In late 1936, Rivera, whose leftist sympathies were more pronounced than ever, interceded with Mexican President Lázaro Cárdenas to have the exiled Leon Trotsky admitted to Mexico. In January 1937, the Russian revolutionary took up a two-year residency with his wife and bodyguards at the Casa Azul, Kahlo’s childhood home, available because Kahlo’s father had moved in with one of her sisters. In a matter of months, Trotsky and Kahlo became lovers. “El viejo” (“the old man”), as she called him, would slip her notes in books. She painted a mesmerizing fulllength portrait of herself (far right), in bourgeois finery, as a gift for the Russian exile. But this liaison, like most of her others, was short lived.

The French Surrealist André Breton and his wife, Jacqueline Lamba, also spent time with the Riveras in San Angel. (Breton would later offer to hold an exhibition of Kahlo’s work in Paris.) Arriving in Mexico in the spring of 1938, they stayed for several months and joined the Riveras and the Trotskys on sight-seeing jaunts. The three couples even considered publishing a book of their conversations. This time, it was Frida and Jacqueline who bonded.

Although Kahlo would claim her art expressed her solitude, she was unusually productive during the time spent with the Trotskys and the Bretons. Her imagery became more varied and her technical skills improved. In the summer of 1938, the actor and art collector Edward G. Robinson visited the Riveras in San Angel and paid $200 each for four of Kahlo’s pictures, among the first she sold. Of Robinson’s purchase she later wrote, “For me it was such a surprise that I marveled and said: ‘This way I am going to be able to be free, I’ll be able to travel and do what I want without asking Diego for money.’”

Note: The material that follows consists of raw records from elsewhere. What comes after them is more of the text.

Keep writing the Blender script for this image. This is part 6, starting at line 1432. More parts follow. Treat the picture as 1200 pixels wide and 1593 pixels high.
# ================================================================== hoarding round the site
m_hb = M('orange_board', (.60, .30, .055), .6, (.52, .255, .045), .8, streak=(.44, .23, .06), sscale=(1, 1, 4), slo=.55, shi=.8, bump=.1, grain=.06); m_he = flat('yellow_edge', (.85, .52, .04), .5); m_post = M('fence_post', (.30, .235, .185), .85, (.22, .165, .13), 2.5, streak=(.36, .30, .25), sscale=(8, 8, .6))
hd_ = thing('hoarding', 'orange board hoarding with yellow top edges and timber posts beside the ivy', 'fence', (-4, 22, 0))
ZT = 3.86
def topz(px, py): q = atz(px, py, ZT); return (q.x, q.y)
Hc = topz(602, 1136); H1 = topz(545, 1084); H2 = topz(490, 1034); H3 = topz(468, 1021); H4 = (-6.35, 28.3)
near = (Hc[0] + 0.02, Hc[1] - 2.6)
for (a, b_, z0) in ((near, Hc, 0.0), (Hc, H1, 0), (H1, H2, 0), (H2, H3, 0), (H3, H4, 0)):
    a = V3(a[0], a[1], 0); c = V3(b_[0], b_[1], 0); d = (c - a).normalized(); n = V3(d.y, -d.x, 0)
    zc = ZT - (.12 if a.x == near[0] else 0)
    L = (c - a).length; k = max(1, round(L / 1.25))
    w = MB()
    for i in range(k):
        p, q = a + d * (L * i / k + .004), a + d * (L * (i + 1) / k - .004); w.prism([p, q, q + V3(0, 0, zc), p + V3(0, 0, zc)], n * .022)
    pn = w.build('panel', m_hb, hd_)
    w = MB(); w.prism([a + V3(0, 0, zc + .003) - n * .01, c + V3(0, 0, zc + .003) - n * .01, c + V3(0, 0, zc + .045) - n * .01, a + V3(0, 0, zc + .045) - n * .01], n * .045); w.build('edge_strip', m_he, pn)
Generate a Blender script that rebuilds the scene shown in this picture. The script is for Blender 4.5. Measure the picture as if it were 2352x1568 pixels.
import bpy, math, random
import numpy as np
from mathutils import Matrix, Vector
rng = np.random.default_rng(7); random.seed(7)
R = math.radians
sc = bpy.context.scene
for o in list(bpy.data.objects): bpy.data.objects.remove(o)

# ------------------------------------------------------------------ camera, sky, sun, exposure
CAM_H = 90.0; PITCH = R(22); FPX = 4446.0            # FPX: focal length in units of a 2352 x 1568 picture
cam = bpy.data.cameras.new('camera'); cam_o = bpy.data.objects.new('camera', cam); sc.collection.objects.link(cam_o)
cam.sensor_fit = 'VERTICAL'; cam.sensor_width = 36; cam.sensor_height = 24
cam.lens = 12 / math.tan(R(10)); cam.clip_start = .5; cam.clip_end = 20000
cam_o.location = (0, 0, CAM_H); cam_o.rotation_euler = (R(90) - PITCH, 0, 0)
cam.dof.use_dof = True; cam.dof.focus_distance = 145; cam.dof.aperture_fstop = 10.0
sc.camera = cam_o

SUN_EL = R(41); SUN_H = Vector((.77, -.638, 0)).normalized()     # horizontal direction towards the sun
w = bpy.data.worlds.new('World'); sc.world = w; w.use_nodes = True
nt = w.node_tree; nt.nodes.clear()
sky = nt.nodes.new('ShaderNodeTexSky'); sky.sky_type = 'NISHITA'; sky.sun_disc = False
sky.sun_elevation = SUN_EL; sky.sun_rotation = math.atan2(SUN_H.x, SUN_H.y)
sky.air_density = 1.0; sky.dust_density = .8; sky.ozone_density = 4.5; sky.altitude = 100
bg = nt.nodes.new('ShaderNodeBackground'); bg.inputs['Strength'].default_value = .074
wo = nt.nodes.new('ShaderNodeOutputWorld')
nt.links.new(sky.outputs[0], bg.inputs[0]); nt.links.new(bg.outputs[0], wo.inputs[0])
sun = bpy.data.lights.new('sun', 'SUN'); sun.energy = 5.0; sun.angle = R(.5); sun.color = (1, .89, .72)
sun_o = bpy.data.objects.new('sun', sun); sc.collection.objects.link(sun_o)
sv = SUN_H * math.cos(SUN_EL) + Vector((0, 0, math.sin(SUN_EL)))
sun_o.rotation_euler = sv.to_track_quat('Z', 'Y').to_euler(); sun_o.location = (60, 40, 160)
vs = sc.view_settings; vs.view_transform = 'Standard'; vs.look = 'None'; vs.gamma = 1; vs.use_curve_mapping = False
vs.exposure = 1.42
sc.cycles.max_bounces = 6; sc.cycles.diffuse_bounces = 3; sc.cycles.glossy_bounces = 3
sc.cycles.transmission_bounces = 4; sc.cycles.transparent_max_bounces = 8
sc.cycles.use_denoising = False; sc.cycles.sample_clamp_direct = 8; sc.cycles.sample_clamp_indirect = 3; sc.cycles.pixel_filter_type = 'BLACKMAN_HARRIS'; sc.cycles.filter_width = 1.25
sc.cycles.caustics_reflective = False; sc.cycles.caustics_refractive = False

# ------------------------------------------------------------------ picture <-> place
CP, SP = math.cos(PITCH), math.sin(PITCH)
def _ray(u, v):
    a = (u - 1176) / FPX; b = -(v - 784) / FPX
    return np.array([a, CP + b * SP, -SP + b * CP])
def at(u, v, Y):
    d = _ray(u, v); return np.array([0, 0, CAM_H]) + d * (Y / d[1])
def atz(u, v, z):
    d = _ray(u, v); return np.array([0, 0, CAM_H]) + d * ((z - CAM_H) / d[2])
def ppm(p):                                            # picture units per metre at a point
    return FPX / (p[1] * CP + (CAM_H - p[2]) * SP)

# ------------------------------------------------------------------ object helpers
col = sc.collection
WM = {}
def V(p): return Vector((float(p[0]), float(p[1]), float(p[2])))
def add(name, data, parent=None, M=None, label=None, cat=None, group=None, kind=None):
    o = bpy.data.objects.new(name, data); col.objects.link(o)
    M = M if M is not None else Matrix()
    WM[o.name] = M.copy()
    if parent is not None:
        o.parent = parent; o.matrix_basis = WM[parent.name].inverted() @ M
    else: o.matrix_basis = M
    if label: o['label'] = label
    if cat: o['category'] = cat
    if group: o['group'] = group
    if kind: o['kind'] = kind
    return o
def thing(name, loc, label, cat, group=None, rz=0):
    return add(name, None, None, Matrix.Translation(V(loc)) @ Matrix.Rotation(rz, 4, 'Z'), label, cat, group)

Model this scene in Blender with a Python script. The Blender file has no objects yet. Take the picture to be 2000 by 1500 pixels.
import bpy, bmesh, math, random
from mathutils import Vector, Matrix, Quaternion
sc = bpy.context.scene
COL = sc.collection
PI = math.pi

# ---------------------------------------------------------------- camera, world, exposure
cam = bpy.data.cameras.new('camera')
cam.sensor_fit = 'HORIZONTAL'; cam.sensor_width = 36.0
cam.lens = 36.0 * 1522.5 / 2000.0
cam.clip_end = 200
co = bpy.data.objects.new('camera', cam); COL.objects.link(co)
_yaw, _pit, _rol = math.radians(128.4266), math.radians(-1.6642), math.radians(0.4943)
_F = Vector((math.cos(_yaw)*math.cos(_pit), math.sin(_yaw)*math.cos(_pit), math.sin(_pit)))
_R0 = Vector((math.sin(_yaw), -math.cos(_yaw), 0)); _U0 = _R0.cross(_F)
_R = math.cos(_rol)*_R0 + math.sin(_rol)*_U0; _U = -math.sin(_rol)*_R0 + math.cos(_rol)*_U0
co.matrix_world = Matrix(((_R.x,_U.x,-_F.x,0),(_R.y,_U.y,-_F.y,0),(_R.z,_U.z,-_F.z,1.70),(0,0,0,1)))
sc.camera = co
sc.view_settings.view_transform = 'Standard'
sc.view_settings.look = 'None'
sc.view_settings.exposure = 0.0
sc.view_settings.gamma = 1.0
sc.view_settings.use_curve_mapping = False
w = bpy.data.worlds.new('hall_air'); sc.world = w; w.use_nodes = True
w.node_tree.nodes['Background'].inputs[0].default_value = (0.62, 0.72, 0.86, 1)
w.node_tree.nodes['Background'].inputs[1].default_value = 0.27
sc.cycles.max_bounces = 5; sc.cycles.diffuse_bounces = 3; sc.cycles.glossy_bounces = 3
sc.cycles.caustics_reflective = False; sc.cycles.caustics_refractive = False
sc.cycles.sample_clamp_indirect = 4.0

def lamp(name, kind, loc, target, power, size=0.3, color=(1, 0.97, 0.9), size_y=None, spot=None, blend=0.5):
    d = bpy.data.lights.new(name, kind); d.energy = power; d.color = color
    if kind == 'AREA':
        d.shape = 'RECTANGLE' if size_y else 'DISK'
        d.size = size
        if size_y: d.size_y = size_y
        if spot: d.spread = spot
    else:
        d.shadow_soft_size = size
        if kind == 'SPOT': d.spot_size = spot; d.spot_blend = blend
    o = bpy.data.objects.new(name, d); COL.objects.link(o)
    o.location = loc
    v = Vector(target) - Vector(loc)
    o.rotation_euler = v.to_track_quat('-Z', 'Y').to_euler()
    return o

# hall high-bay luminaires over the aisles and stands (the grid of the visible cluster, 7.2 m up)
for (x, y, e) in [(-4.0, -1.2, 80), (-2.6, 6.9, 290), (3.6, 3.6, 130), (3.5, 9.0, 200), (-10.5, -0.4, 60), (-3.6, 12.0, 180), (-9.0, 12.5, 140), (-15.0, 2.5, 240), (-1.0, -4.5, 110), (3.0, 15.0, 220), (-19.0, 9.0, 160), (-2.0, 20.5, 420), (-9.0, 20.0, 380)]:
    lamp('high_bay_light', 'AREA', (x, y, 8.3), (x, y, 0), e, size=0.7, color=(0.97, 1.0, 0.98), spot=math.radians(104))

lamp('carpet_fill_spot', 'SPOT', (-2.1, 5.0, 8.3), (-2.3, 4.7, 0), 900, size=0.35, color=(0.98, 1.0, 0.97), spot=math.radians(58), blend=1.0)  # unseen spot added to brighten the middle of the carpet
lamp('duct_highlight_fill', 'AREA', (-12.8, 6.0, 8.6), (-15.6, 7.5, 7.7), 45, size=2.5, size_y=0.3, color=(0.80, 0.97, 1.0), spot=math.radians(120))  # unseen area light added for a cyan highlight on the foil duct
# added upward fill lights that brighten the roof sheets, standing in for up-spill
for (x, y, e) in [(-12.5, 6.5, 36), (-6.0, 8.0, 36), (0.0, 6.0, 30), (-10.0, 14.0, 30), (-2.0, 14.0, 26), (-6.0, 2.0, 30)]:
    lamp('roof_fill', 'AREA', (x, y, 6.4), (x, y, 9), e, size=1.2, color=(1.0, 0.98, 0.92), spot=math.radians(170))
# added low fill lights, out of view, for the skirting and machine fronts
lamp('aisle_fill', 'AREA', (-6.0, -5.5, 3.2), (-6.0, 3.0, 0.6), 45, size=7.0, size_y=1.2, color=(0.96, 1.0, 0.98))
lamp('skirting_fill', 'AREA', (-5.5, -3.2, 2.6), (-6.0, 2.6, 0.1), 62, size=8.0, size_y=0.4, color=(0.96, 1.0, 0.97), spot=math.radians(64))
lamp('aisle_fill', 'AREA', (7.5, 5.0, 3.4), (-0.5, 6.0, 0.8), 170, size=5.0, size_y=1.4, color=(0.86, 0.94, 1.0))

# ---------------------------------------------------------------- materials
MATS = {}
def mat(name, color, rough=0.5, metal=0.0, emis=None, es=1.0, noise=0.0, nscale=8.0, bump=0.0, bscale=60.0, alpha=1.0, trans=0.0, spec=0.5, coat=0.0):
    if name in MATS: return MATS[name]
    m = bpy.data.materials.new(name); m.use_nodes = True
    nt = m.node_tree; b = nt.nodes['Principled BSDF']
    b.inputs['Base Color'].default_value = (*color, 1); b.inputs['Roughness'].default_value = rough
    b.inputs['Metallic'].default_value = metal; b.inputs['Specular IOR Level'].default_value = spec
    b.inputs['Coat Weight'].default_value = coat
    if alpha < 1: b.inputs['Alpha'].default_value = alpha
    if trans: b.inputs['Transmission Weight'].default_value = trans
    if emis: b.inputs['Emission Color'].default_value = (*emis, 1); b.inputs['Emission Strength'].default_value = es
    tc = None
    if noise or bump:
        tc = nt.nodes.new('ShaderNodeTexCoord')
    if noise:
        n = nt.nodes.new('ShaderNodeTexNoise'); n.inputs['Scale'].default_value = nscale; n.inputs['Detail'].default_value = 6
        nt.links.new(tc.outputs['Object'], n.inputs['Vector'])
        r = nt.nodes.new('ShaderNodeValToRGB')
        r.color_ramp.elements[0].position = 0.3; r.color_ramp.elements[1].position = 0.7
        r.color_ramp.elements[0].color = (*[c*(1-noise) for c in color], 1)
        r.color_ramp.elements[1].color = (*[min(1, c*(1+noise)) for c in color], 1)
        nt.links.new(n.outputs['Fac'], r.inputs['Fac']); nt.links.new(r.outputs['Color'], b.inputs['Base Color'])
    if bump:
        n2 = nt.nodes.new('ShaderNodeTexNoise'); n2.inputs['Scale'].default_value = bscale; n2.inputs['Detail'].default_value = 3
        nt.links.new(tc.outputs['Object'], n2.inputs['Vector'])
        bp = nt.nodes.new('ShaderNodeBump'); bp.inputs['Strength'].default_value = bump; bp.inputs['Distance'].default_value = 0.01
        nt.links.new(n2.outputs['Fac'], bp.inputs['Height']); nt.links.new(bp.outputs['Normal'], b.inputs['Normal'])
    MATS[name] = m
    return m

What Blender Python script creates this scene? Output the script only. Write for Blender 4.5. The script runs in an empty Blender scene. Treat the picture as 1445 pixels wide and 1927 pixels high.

Shortly after, Kahlo went to New York City for her first one-person show, held at the Julien Levy Gallery, one of the first venues in America to promote Surrealist art. In a brochure for the exhibition, Breton praised Kahlo’s “mixture of candour and insolence.” On the guest list for the opening were artist Georgia O’Keeffe, to whom Kahlo later wrote a fan letter, art historian Meyer Schapiro and Vanity Fair editor Clare Boothe Luce, who commissioned Kahlo to paint a portrait of a friend who had committed suicide. Upset by the graphic nature of Kahlo’s completed painting, however, Luce wanted to destroy it but in the end was persuaded not to. The show was a critical success. Time magazine noted that “the flutter of the week in Manhattan was caused by the first exhibition of paintings by famed muralist Diego Rivera’s . . . wife, Frida Kahlo. . . . Frida’s pictures, mostly painted in oil on copper, had the daintiness of miniatures, the vivid reds and yellows of Mexican tradition, the playfully bloody fancy of an unsentimental child.” A little later, Kahlo’s hand, bedecked with rings, appeared on the cover of Vogue.